#### Stored data ####
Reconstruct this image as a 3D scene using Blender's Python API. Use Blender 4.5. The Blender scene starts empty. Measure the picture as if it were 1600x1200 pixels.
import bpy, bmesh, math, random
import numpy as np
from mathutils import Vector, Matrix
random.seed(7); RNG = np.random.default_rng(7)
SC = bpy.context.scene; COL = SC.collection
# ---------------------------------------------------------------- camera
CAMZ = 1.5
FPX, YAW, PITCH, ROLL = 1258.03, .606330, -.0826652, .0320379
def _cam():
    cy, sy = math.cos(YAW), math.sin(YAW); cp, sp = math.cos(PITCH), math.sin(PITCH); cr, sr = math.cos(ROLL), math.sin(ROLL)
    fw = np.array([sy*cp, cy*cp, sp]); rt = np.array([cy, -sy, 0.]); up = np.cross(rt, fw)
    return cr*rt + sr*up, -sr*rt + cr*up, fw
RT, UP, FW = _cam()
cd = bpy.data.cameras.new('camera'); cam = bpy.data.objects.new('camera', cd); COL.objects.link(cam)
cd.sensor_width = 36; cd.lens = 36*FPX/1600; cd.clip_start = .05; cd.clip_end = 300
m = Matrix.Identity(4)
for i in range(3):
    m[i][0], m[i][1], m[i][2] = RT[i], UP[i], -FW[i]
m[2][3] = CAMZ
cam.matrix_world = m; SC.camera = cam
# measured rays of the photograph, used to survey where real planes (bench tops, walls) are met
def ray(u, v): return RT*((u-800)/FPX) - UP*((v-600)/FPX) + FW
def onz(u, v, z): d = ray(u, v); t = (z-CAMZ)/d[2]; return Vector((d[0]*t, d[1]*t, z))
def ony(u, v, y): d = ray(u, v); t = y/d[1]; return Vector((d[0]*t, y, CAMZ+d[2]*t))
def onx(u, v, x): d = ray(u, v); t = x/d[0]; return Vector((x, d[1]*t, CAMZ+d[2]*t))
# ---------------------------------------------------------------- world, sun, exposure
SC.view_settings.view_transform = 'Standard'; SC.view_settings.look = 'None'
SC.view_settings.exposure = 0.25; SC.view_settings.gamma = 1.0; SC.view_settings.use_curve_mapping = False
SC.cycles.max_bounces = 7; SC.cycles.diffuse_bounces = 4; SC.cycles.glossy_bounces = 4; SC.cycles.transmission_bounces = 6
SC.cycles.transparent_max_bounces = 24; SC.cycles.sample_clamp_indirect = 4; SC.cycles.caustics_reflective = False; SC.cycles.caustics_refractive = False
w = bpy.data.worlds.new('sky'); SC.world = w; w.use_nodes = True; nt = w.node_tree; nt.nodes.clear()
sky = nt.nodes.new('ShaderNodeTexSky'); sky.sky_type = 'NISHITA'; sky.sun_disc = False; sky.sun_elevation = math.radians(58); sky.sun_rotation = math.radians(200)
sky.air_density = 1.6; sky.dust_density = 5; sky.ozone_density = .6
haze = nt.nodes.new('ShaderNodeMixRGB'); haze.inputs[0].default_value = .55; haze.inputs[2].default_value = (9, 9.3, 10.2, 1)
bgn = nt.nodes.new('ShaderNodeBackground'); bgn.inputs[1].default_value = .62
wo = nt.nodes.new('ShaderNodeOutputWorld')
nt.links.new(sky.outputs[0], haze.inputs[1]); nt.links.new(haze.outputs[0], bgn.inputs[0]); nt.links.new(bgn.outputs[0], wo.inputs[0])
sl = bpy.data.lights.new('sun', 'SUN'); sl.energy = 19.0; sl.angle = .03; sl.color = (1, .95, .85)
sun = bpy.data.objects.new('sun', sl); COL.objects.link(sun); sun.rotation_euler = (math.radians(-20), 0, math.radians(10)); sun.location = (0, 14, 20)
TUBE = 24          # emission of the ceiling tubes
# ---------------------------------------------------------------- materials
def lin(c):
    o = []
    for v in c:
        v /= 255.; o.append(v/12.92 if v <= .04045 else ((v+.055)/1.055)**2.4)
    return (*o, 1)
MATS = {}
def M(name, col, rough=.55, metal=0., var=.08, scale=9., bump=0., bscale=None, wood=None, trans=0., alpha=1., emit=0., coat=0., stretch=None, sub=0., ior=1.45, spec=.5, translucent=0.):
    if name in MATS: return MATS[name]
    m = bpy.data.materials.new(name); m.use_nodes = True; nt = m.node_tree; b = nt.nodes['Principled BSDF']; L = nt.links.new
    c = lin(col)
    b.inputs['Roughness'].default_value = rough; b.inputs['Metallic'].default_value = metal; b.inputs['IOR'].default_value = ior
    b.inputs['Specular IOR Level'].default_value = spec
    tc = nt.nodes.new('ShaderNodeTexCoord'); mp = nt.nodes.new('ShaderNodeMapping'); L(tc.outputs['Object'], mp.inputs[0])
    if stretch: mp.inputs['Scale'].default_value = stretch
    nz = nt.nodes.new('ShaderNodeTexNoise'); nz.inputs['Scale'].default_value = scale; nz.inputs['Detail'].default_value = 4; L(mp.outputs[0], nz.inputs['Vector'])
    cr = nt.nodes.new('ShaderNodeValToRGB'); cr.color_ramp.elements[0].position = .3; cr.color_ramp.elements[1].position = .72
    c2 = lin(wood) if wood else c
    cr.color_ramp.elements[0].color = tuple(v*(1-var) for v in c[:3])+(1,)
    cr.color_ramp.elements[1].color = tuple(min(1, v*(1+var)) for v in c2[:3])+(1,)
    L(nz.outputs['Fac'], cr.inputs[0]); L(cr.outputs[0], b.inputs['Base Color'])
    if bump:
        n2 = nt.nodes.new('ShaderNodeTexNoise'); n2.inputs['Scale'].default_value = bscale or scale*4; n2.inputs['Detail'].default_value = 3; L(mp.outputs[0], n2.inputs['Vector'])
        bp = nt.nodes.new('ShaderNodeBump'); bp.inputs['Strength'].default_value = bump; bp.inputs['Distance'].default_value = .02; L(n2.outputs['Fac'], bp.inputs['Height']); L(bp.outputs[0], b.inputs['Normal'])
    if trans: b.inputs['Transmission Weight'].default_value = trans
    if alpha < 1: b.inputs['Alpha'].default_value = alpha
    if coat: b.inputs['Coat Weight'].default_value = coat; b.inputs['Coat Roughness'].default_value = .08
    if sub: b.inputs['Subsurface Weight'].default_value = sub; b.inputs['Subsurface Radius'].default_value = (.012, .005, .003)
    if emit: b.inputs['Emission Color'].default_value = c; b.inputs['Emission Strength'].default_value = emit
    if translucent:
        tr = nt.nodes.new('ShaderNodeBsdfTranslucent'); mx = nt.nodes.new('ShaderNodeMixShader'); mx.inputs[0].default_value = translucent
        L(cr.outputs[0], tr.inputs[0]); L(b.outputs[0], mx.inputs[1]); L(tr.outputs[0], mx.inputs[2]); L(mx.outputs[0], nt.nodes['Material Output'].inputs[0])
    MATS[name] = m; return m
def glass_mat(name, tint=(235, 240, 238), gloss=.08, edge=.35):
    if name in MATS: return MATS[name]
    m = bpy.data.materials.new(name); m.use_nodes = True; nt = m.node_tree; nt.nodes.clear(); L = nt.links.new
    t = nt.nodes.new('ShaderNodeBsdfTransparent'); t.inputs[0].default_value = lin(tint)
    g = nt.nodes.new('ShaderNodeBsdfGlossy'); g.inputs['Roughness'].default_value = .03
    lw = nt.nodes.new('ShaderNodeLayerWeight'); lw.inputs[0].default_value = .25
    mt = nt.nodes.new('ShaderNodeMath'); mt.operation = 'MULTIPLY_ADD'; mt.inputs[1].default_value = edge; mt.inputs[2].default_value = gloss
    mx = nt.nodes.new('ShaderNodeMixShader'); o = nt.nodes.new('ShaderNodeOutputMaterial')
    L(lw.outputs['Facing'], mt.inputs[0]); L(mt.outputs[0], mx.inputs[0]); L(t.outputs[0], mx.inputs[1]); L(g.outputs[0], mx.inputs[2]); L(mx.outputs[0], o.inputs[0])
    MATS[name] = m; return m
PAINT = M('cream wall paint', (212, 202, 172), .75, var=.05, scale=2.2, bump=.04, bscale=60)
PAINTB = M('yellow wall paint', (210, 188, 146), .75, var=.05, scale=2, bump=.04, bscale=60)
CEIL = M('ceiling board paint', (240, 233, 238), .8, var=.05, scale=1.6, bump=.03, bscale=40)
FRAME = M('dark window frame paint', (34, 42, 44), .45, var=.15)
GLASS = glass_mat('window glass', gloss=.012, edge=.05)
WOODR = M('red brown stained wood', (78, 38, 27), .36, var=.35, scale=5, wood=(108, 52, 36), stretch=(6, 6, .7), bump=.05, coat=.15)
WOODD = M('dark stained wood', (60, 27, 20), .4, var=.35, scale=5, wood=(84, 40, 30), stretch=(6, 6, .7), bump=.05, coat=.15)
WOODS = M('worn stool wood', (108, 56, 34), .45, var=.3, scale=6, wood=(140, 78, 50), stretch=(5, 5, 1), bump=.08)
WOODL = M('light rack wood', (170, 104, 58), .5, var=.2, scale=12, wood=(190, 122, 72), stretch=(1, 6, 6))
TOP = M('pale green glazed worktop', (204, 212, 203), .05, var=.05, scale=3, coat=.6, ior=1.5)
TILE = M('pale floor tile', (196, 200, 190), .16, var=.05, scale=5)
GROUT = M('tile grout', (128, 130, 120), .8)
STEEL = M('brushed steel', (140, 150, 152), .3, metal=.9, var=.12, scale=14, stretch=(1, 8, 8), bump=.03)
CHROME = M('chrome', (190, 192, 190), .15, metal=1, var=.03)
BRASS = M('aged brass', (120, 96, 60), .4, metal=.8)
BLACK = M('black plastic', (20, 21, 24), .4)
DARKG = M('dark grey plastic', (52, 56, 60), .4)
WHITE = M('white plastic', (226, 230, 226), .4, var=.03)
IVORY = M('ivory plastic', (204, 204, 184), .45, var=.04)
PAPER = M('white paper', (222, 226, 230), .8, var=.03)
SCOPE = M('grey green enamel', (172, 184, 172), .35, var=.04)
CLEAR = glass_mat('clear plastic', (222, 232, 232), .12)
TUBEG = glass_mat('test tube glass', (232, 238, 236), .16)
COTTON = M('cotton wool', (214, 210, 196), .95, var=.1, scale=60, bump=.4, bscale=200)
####
Exercise goal
Go through the data and gather every line that holds "scene".

Full response
Reconstruct this image as a 3D scene using Blender's Python API. Use Blender 4.5. The Blender scene starts empty. Measure the picture as if it were 1600x1200 pixels.
SC = bpy.context.scene; COL = SC.collection